Außerordentlich klar hat lange vorher Karl Löwith seine Analyse verfasst, die uns jetzt doppelt trifft: Diese Neutralisierung der politisch maßgebenden Unterschiede und das Hinausschieben ihrer Entscheidung hat sich seit der Emanzipation des dritten Standes und der Ausbildung der bürgerlichen Demokratie und ihrer Weiterbildung zur industriellen Massendemokratie bis zu dem entscheidenden Punkt entwickelt, wo sie nun in ihr Gegenteil umschlägt – in eine totale Politisierung aller, auch der scheinbar neutralsten Lebensgebiete. So entstand im marxistischen Russland ein Arbeiterstaat, der mehr und intensiver staatlich ist als jemals ein Staat der absoluten Fürsten, im faschistischen Italien ein korporativer Staat, der außer der nationalen Arbeit auch den Dopolavoro (die faschistische Organisation für Freizeit und Erholung 1925) und das gesamte geistige Leben normiert, und im nationalsozialistischen Deutschland ein völlig durchorganisierter Staat, der auch noch das bisher privat gebliebene Leben durch Rassengesetze und dgl. politisiert.
In dieser politischen Parallelverschiebung erleben wir die Neuauflage des selten bemerkten Verschwindens der Demokratie.

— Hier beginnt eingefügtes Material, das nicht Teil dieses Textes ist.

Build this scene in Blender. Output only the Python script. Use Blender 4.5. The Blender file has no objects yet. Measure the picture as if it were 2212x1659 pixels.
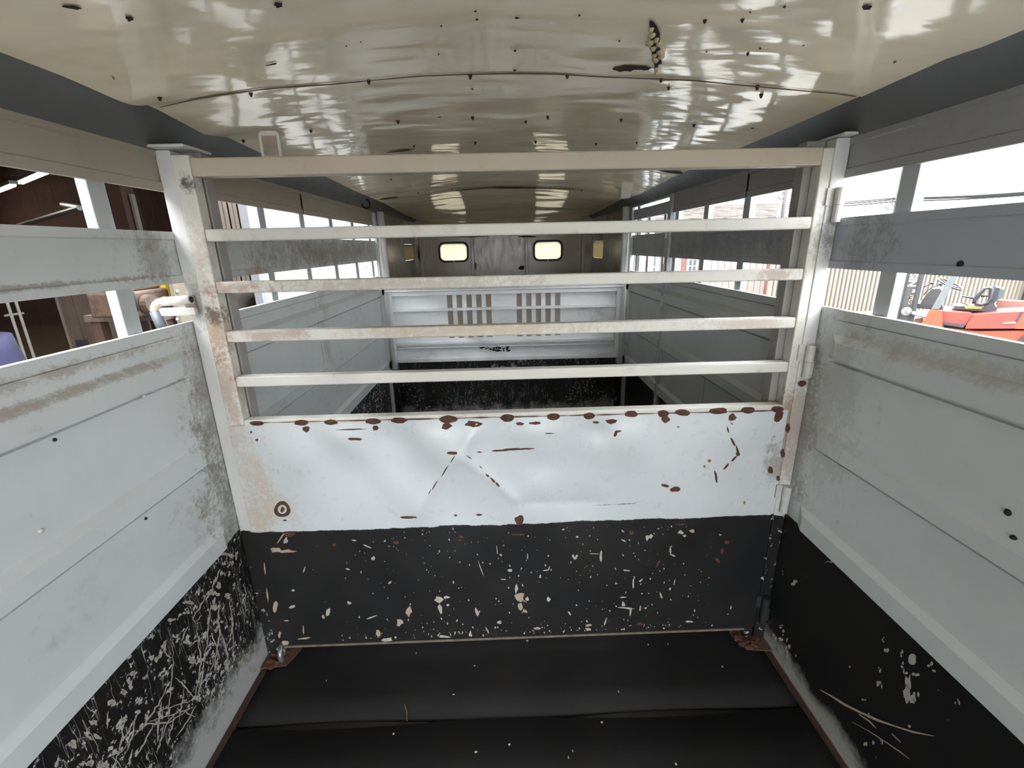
import bpy, bmesh, math, random
import numpy as np
from mathutils import Vector, Matrix

# ------------------------------------------------------------------ camera, sky, exposure
C = bpy.context.scene.collection
SC = bpy.context.scene
random.seed(7)

FPX = 978.15
FWD = Vector((0.0146269, 0.9566853, -0.2907563))
RGT = Vector((0.9995522, -0.0215818, -0.0207274))
UPV = Vector((0.0261046, 0.2903229, 0.9565726))
EYE = Vector((-0.02058, 0.0, 1.4453))

cam_data = bpy.data.cameras.new('camera')
cam_data.sensor_fit = 'HORIZONTAL'
cam_data.sensor_width = 36.0
cam_data.lens = 36.0 * FPX / 2212.0
cam_data.clip_start = 0.02
cam_data.clip_end = 500
cam = bpy.data.objects.new('camera', cam_data)
C.objects.link(cam)
M4 = Matrix.Identity(4)
for i in range(3):
    M4[i][0] = RGT[i]
    M4[i][1] = UPV[i]
    M4[i][2] = -FWD[i]
    M4[i][3] = EYE[i]
cam.matrix_world = M4
SC.camera = cam

world = bpy.data.worlds.new('overcast_sky')
SC.world = world
world.use_nodes = True
wn = world.node_tree.nodes
wl = world.node_tree.links
wn.clear()
w_out = wn.new('ShaderNodeOutputWorld')
w_bg = wn.new('ShaderNodeBackground')
w_tc = wn.new('ShaderNodeTexCoord')
w_sep = wn.new('ShaderNodeSeparateXYZ')
w_ramp = wn.new('ShaderNodeValToRGB')
w_ramp.color_ramp.elements[0].position = 0.0
w_ramp.color_ramp.elements[0].color = (0.53, 0.545, 0.56, 1)
w_ramp.color_ramp.elements[1].position = 1.0
w_ramp.color_ramp.elements[1].color = (1.54, 1.57, 1.62, 1)
e = w_ramp.color_ramp.elements.new(0.30)
e.color = (0.62, 0.66, 0.72, 1)
w_noise = wn.new('ShaderNodeTexNoise')
w_noise.inputs['Scale'].default_value = 2.2
w_noise.inputs['Detail'].default_value = 4
w_mr = wn.new('ShaderNodeMapRange')
w_mr.inputs['From Min'].default_value = 0.3
w_mr.inputs['From Max'].default_value = 0.7
w_mr.inputs['To Min'].default_value = 0.92
w_mr.inputs['To Max'].default_value = 1.06
w_mul = wn.new('ShaderNodeMixRGB')
w_mul.blend_type = 'MULTIPLY'
w_mul.inputs['Fac'].default_value = 1.0
wl.new(w_tc.outputs['Generated'], w_sep.inputs[0])
wl.new(w_sep.outputs['Z'], w_ramp.inputs['Fac'])
wl.new(w_tc.outputs['Generated'], w_noise.inputs['Vector'])
wl.new(w_noise.outputs['Fac'], w_mr.inputs['Value'])
wl.new(w_ramp.outputs['Color'], w_mul.inputs['Color1'])
wl.new(w_mr.outputs['Result'], w_mul.inputs['Color2'])
wl.new(w_mul.outputs['Color'], w_bg.inputs['Color'])
w_bg.inputs['Strength'].default_value = 1.0
wl.new(w_bg.outputs[0], w_out.inputs['Surface'])

SC.view_settings.view_transform = 'Standard'
SC.view_settings.look = 'None'
SC.view_settings.exposure = 4.0
SC.view_settings.gamma = 1.0
SC.view_settings.use_curve_mapping = False

# ------------------------------------------------------------------ pixel measurements -> real points
def ray(u, v):
    return FWD + RGT * ((u - 1106.0) / FPX) - UPV * ((v - 829.5) / FPX)
def P(u, v, ax, val):
    d = ray(u, v)
    return EYE + d * ((val - EYE[ax]) / d[ax])
def PX(u, v, x): return P(u, v, 0, x)
def PY(u, v, y): return P(u, v, 1, y)
def PZ(u, v, z): return P(u, v, 2, z)

# ------------------------------------------------------------------ materials
def srgb(r, g, b):
    def f(c):
        c /= 255.0
        return c / 12.92 if c <= 0.04045 else ((c + 0.055) / 1.055) ** 2.4
    return (f(r), f(g), f(b), 1.0)

class NT:
    def __init__(s, name):
        s.m = bpy.data.materials.new(name)
        s.m.use_nodes = True
        s.n = s.m.node_tree.nodes
        s.l = s.m.node_tree.links
        s.b = s.n.get('Principled BSDF')
        s.tc = s.n.new('ShaderNodeTexCoord')
    def vec(s, scale=(1, 1, 1), rot=(0, 0, 0)):
        mp = s.n.new('ShaderNodeMapping')
        mp.inputs['Scale'].default_value = scale
        mp.inputs['Rotation'].default_value = rot
        s.l.new(s.tc.outputs['Object'], mp.inputs['Vector'])
        return mp.outputs['Vector']
    def noise(s, scale, detail=4, rough=0.6, vscale=(1, 1, 1), rot=(0, 0, 0), dist=0.0):
        t = s.n.new('ShaderNodeTexNoise')
        t.inputs['Scale'].default_value = scale
        t.inputs['Detail'].default_value = detail
        t.inputs['Roughness'].default_value = rough
        t.inputs['Distortion'].default_value = dist
        s.l.new(s.vec(vscale, rot), t.inputs['Vector'])
        return t.outputs['Fac']
    def rng(s, val, a, b, c=0.0, d=1.0, smooth=False):
        r = s.n.new('ShaderNodeMapRange')
        if smooth: r.interpolation_type = 'SMOOTHSTEP'
        s.l.new(val, r.inputs['Value'])
        for k, x in (('From Min', a), ('From Max', b), ('To Min', c), ('To Max', d)):
            if isinstance(x, (int, float)): r.inputs[k].default_value = x
            else: s.l.new(x, r.inputs[k])
        return r.outputs['Result']
    def math(s, op, a, b=0.0):
        r = s.n.new('ShaderNodeMath')
        r.operation = op
        for i, x in enumerate((a, b)):
            if isinstance(x, (int, float)): r.inputs[i].default_value = x
            else: s.l.new(x, r.inputs[i])
        return r.outputs[0]
    def mix(s, fac, a, b):
        r = s.n.new('ShaderNodeMixRGB')
        for k, x in (('Fac', fac), ('Color1', a), ('Color2', b)):
            if isinstance(x, (int, float)): r.inputs[k].default_value = x if k == 'Fac' else (x, x, x, 1)
            elif isinstance(x, tuple): r.inputs[k].default_value = x
            else: s.l.new(x, r.inputs[k])
        return r.outputs[0]
    def z(s):
        sp = s.n.new('ShaderNodeSeparateXYZ')
        s.l.new(s.tc.outputs['Object'], sp.inputs[0])
        return sp.outputs['Z']
    def col(s, c):
        if isinstance(c, tuple): s.b.inputs['Base Color'].default_value = c
        else: s.l.new(c, s.b.inputs['Base Color'])
    def rough(s, r):
        if isinstance(r, (int, float)): s.b.inputs['Roughness'].default_value = r
        else: s.l.new(r, s.b.inputs['Roughness'])
    def bump(s, h, strength=0.2, dist=0.01):
        bp = s.n.new('ShaderNodeBump')
        bp.inputs['Strength'].default_value = strength
        bp.inputs['Distance'].default_value = dist
        s.l.new(h, bp.inputs['Height'])
        s.l.new(bp.outputs[0], s.b.inputs['Normal'])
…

Wie innert Stunden kommunistische Staaten nach der Wende Demokratien wurden, ohne uns über diesen Gesinnungswandel zu wundern, so erleben wir jetzt den Backlash, der uns ebenfalls nicht verwundert. Mit Trump meinen die meisten im Westen, dass nur autoritäre politische Strukturen den ökonomischen und nationalen Ist-Stand sichern werden und erwarten sich in Zukunft eine solche Politik.
Aber es sind nicht allein die USA, die fast ahnungslos in den politischen Transformationsprozess geraten. Trump hat ja den wahren Gegner seiner Vorstellung von Demokratie präzise genannt. Und das ist nicht die Diktatur, wie die Politologen seit Jahrzehnten gedankenlos plappern, sondern die Anarchie.
Da ihm das Meiste anarchisch vorkommt, wird er nicht ruhen und rasten, diesen inneren Feind zu jagen. Und das hat die Mehrheit gut verstanden.